ECLI:NL:RBDHA:2020:14483
Rechtbank Den Haag
- Eerste aanleg - enkelvoudig
- Rechtspraak.nl
Afwijzing aanvraag machtiging tot voorlopig verblijf op basis van familie- en gezinsleven
In deze zaak heeft de Rechtbank Den Haag op 9 oktober 2020 uitspraak gedaan in een geschil tussen eiseres, een 72-jarige weduwe van Jemenitische nationaliteit, en de Staatssecretaris van Justitie en Veiligheid. Eiseres had een aanvraag ingediend voor een machtiging tot voorlopig verblijf (mvv) om bij haar meerderjarige zoon in Nederland te kunnen wonen. De aanvraag werd door de Staatssecretaris afgewezen, omdat er volgens hem geen sprake was van een 'meer dan gebruikelijke (emotionele) afhankelijkheidsrelatie' tussen eiseres en haar zoon, wat noodzakelijk is voor het bestaan van beschermenswaardig familieleven onder artikel 8 van het EVRM.
Eiseres heeft tegen deze afwijzing beroep ingesteld. Tijdens de zitting op 14 juli 2020 heeft eiseres zich laten vertegenwoordigen door haar gemachtigde, terwijl de Staatssecretaris niet aanwezig was. De rechtbank heeft overwogen dat de Staatssecretaris terecht heeft vastgesteld dat er geen sprake is van een meer dan gebruikelijke afhankelijkheidsrelatie. De rechtbank heeft daarbij gekeken naar de feitelijke situatie, waaronder het feit dat eiseres en haar zoon sinds 2013 niet samenwoonden en dat er geen bewijs was van een exclusieve afhankelijkheid.

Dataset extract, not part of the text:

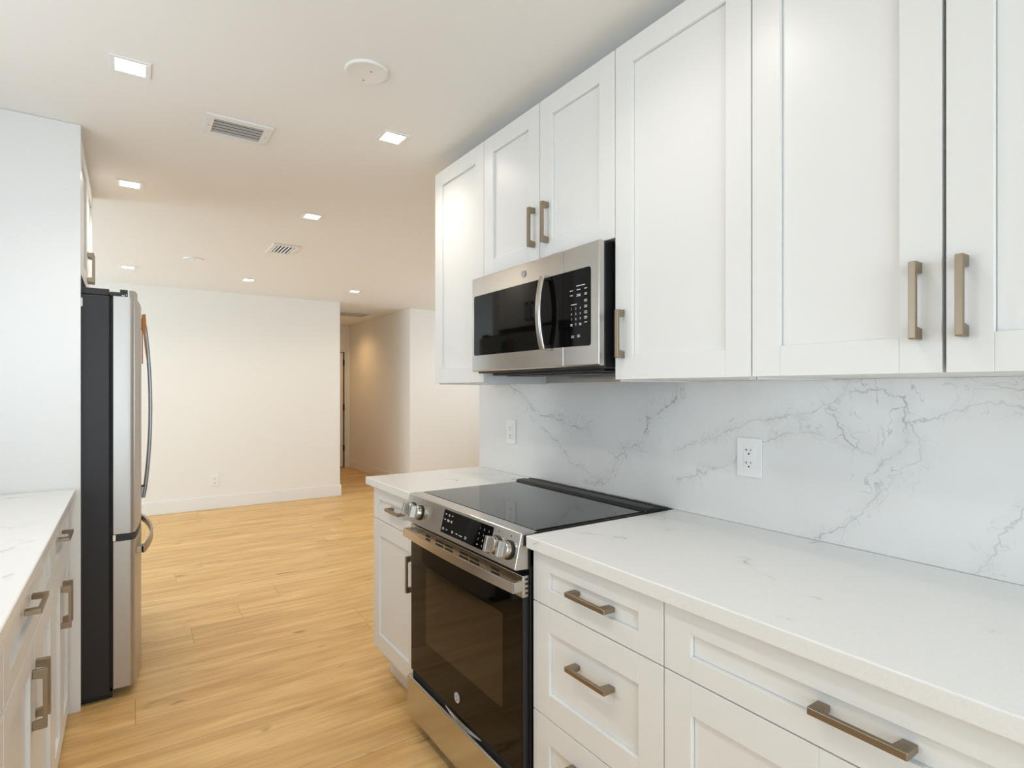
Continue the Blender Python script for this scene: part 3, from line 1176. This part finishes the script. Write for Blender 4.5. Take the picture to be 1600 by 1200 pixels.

De rechtbank heeft geconcludeerd dat de wens van eiseres om bij haar zoon te wonen niet voldoende is om aan te nemen dat er sprake is van een meer dan gebruikelijke afhankelijkheidsrelatie. Het beroep van eiseres is ongegrond verklaard, en de rechtbank heeft geen aanleiding gezien voor een proceskostenveroordeling. De uitspraak is openbaar uitgesproken en partijen zijn op de hoogte gesteld van hun recht om binnen vier weken hoger beroep in te stellen bij de Afdeling bestuursrechtspraak van de Raad van State.